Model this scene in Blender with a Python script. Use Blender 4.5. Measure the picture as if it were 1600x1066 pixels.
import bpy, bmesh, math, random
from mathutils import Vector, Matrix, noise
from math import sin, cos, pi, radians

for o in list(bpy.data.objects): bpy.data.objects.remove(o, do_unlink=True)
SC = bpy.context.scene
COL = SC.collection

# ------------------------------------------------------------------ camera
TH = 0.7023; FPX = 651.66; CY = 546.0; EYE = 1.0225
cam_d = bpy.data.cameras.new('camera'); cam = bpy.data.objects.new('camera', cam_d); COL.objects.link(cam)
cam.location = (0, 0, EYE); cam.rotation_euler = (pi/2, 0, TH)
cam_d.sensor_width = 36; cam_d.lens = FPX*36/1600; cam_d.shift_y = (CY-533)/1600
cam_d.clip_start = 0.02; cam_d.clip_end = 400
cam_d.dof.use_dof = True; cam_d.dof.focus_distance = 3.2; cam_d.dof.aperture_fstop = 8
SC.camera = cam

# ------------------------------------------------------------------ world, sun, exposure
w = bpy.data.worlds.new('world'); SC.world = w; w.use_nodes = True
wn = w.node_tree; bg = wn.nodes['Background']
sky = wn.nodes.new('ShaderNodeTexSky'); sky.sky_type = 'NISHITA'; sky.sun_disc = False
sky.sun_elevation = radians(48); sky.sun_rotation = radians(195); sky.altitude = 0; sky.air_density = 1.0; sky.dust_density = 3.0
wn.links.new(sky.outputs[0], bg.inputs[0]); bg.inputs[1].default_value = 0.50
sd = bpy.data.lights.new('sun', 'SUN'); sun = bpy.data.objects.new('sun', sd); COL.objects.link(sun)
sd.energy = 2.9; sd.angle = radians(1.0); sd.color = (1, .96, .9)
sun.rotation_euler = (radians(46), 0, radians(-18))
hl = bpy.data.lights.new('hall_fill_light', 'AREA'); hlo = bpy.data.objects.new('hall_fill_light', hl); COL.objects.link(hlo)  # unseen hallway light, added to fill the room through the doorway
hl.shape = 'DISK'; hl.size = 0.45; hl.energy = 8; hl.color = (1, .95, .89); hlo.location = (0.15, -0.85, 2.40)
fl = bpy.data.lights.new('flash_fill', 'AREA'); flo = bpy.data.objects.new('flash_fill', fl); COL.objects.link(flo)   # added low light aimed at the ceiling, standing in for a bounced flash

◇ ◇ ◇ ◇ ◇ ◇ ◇

YOUR INSTRUCTIONS
Each line of the listing should be copied exactly.

ANSWER TO THE EXERCISE
Model this scene in Blender with a Python script. Use Blender 4.5. Measure the picture as if it were 1600x1066 pixels.
import bpy, bmesh, math, random
from mathutils import Vector, Matrix, noise
from math import sin, cos, pi, radians

for o in list(bpy.data.objects): bpy.data.objects.remove(o, do_unlink=True)
SC = bpy.context.scene
COL = SC.collection

# ------------------------------------------------------------------ camera
TH = 0.7023; FPX = 651.66; CY = 546.0; EYE = 1.0225
cam_d = bpy.data.cameras.new('camera'); cam = bpy.data.objects.new('camera', cam_d); COL.objects.link(cam)
cam.location = (0, 0, EYE); cam.rotation_euler = (pi/2, 0, TH)
cam_d.sensor_width = 36; cam_d.lens = FPX*36/1600; cam_d.shift_y = (CY-533)/1600
cam_d.clip_start = 0.02; cam_d.clip_end = 400
cam_d.dof.use_dof = True; cam_d.dof.focus_distance = 3.2; cam_d.dof.aperture_fstop = 8
SC.camera = cam

# ------------------------------------------------------------------ world, sun, exposure
w = bpy.data.worlds.new('world'); SC.world = w; w.use_nodes = True
wn = w.node_tree; bg = wn.nodes['Background']
sky = wn.nodes.new('ShaderNodeTexSky'); sky.sky_type = 'NISHITA'; sky.sun_disc = False
sky.sun_elevation = radians(48); sky.sun_rotation = radians(195); sky.altitude = 0; sky.air_density = 1.0; sky.dust_density = 3.0
wn.links.new(sky.outputs[0], bg.inputs[0]); bg.inputs[1].default_value = 0.50
sd = bpy.data.lights.new('sun', 'SUN'); sun = bpy.data.objects.new('sun', sd); COL.objects.link(sun)
sd.energy = 2.9; sd.angle = radians(1.0); sd.color = (1, .96, .9)
sun.rotation_euler = (radians(46), 0, radians(-18))
hl = bpy.data.lights.new('hall_fill_light', 'AREA'); hlo = bpy.data.objects.new('hall_fill_light', hl); COL.objects.link(hlo)  # unseen hallway light, added to fill the room through the doorway
hl.shape = 'DISK'; hl.size = 0.45; hl.energy = 8; hl.color = (1, .95, .89); hlo.location = (0.15, -0.85, 2.40)
fl = bpy.data.lights.new('flash_fill', 'AREA'); flo = bpy.data.objects.new('flash_fill', fl); COL.objects.link(flo)   # added low light aimed at the ceiling, standing in for a bounced flash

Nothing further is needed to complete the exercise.